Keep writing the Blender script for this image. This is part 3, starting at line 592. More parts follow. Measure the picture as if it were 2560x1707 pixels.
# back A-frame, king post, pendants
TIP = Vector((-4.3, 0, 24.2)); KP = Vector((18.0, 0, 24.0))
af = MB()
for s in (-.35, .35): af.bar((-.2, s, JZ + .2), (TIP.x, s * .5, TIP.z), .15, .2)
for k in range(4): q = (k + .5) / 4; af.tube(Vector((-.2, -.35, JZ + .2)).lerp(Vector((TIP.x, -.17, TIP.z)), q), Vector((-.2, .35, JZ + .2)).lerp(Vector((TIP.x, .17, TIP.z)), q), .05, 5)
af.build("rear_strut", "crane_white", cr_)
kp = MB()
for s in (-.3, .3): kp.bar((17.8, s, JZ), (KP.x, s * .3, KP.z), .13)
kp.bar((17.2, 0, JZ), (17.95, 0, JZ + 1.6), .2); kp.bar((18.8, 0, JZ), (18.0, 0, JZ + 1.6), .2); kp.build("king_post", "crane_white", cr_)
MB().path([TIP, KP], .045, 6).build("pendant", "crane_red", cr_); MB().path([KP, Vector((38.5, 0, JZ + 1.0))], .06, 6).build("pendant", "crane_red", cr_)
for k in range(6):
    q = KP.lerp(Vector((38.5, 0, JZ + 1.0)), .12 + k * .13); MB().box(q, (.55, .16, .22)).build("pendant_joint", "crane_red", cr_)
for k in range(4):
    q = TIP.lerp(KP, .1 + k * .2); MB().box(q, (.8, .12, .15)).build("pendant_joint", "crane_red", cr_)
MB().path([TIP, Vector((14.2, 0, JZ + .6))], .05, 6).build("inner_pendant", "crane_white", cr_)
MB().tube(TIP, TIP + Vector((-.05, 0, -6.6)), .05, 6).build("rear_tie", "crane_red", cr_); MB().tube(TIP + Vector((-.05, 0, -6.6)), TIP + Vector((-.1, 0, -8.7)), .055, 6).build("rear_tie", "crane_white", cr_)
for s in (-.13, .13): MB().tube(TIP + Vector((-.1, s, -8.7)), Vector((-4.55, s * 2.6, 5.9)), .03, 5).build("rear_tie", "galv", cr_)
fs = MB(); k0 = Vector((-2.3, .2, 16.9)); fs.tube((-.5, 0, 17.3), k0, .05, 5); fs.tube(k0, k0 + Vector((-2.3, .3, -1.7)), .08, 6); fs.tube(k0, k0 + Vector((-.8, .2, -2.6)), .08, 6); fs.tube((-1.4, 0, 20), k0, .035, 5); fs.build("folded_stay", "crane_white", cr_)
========
EXERCISE: Please output the entire listing exactly as it stands.

THE REPLY:
Keep writing the Blender script for this image. This is part 3, starting at line 592. More parts follow. Measure the picture as if it were 2560x1707 pixels.
# back A-frame, king post, pendants
TIP = Vector((-4.3, 0, 24.2)); KP = Vector((18.0, 0, 24.0))
af = MB()
for s in (-.35, .35): af.bar((-.2, s, JZ + .2), (TIP.x, s * .5, TIP.z), .15, .2)
for k in range(4): q = (k + .5) / 4; af.tube(Vector((-.2, -.35, JZ + .2)).lerp(Vector((TIP.x, -.17, TIP.z)), q), Vector((-.2, .35, JZ + .2)).lerp(Vector((TIP.x, .17, TIP.z)), q), .05, 5)
af.build("rear_strut", "crane_white", cr_)
kp = MB()
for s in (-.3, .3): kp.bar((17.8, s, JZ), (KP.x, s * .3, KP.z), .13)
kp.bar((17.2, 0, JZ), (17.95, 0, JZ + 1.6), .2); kp.bar((18.8, 0, JZ), (18.0, 0, JZ + 1.6), .2); kp.build("king_post", "crane_white", cr_)
MB().path([TIP, KP], .045, 6).build("pendant", "crane_red", cr_); MB().path([KP, Vector((38.5, 0, JZ + 1.0))], .06, 6).build("pendant", "crane_red", cr_)
for k in range(6):
    q = KP.lerp(Vector((38.5, 0, JZ + 1.0)), .12 + k * .13); MB().box(q, (.55, .16, .22)).build("pendant_joint", "crane_red", cr_)
for k in range(4):
    q = TIP.lerp(KP, .1 + k * .2); MB().box(q, (.8, .12, .15)).build("pendant_joint", "crane_red", cr_)
MB().path([TIP, Vector((14.2, 0, JZ + .6))], .05, 6).build("inner_pendant", "crane_white", cr_)
MB().tube(TIP, TIP + Vector((-.05, 0, -6.6)), .05, 6).build("rear_tie", "crane_red", cr_); MB().tube(TIP + Vector((-.05, 0, -6.6)), TIP + Vector((-.1, 0, -8.7)), .055, 6).build("rear_tie", "crane_white", cr_)
for s in (-.13, .13): MB().tube(TIP + Vector((-.1, s, -8.7)), Vector((-4.55, s * 2.6, 5.9)), .03, 5).build("rear_tie", "galv", cr_)
fs = MB(); k0 = Vector((-2.3, .2, 16.9)); fs.tube((-.5, 0, 17.3), k0, .05, 5); fs.tube(k0, k0 + Vector((-2.3, .3, -1.7)), .08, 6); fs.tube(k0, k0 + Vector((-.8, .2, -2.6)), .08, 6); fs.tube((-1.4, 0, 20), k0, .035, 5); fs.build("folded_stay", "crane_white", cr_)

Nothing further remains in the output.